If this were a CEO being paid more for not working for a private company the media would be all over it. Yet there is no outrage that the taxpayer is on the hook to pay someone for NOT WORKING more than when they were working.
No mention of the fact that we taxpayers are paying the person currently in the position these thieves retired out of. Hmmm, why was that overlooked??
Makes perfect sense to pay the RETIRED “county auditor-controller-treasurer-tax collector” more than $21,000/month for life. Sure. Who could argue with that? No one. No question he is worth more NOT working than working, given none of those titles listed does any good for the county anyway.
“That means for every dollar the county pays toward salaries, it now pays about 30 cents into its retirement system and toward pension debt to support the current level of benefits”
COMPLETE unsustainable. Yet we can’t eliminate pensions because the unions bribe the politicians and the Sheeple voters are easily manipulated.

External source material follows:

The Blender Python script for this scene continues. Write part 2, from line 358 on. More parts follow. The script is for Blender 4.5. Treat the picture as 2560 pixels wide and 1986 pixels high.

So 11% of the budget goes to 98 retirees? WHERE IS THE UPROAR? Seems people love to get upset that “wealth” is “controlled” by too few people (classic Obama rhetoric) but here, 10% of the budget goes to less than 100 people??
ABSURD!
The reason there is no uproar is because the unions control the politicians in CA. If this were a corporation, we’d have every politician screaming about how overpaid upper management is and how the people at the bottom are being taken advantage of.